China: Mandatory Physical Buttons and MRM Maneuvers

In mid-February 2026, China’s automotive market regulator – the Ministry of Industry and Information Technology (MIIT) – announced the introduction of a package of new technical standards redefining the approach to safety in Intelligent Connected Vehicles (ICV). These documents, officially published on February 15, 2026, on the government portal miit.gov.cn, constitute a direct response by the state administration to a series of incidents that revealed loopholes in existing homologation procedures. An analysis of the content of the new guidelines, conducted based on reports from the Xinhua agency and industry portals Automotive News China and CnEVPost, indicates a departure from the uncritical digitalization of cockpits in favor of hybrid solutions that guarantee physical safety.

The first key area of regulation is the restoration of physical control interfaces. According to the document titled “Technical Requirements for Human-Machine Interaction Safety in Passenger Vehicles (Draft for Implementation 2027)”, manufacturers have been obliged to equip new models with durable, mechanical buttons or levers for safety-critical functions. This regulation explicitly lists: turn signals, hazard lights, windshield wipers, and the e-Call system. As reported by CarNewsChina in its analysis on February 16, this marks the end of the minimalist trend previously promoted by brands such as Tesla and new Chinese EV players. The MIIT’s justification relies on safety reports demonstrating that operating touchscreens in stressful situations extends driver reaction time to a degree that threatens road safety.

The second, and from the perspective of transport automation most significant pillar of the new regulations, is the drastic tightening of requirements for vehicles equipped with Level 3 and Level 4 automated systems. This change is a direct result of the analysis of the incident in Zhejiang province (widely known as the “Wang case”), where a vehicle with an active assistance system, upon detecting a lack of response from the sleeping driver, executed an emergency procedure consisting of simply stopping in the traffic lane. Such behavior, although technically correct under old regulations, led to the creation of congestion and a real threat of a pile-up on the highway. In response to this specific case, the MIIT, in the updated document “Guiding Opinions on Strengthening the Management of Intelligent Connected Vehicle Production Access”, introduced a mandatory requirement for the implementation of advanced “Minimum Risk Maneuver” (MRM) procedures. The new standard stipulates that in the event of a system failure or lack of driver response, the vehicle has no right to stop in the path of travel. The autonomous system must possess sufficient redundancy and computing capability to safely change lanes, pull over to the shoulder or an emergency bay, and only there terminate the operation.

This requirement raises the technological bar significantly higher, eliminating from the market systems “pretending” to be autonomous that cannot cope with dynamic environmental changes in emergency mode.
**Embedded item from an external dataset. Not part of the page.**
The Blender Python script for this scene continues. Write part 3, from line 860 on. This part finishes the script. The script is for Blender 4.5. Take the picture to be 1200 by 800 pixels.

According to information provided by Automotive News China, these regulations enter into force with a one-year transition period, compelling many manufacturers to urgently update software and hardware architecture in upcoming models for 2027. Source documents, including the full texts of draft regulations (GB Standards drafts), are available in the MIIT legislative database and were widely commented on in the Xinhua news agency bulletin dated February 15, 2026, titled “Ministry of Industry and Information Technology issues new technical guidelines for intelligent connected vehicle cockpit safety”.

Summary and Implications

The decisions by MIIT in February 2026 are of a regulatory nature in the Chinese automotive sector. By linking conclusions from judicial case law (the criminal case of Wang) with hard technical requirements (the MRM requirement and physical buttons), China is creating a coherent legal-technical ecosystem. For global automotive corporations, this implies the necessity to adapt their flagship products to new, more rigorous standards, which – as predicted by experts cited by CnEVPost – may soon become a reference point for regulators in Europe (UNECE) and the United States (NHTSA) as well.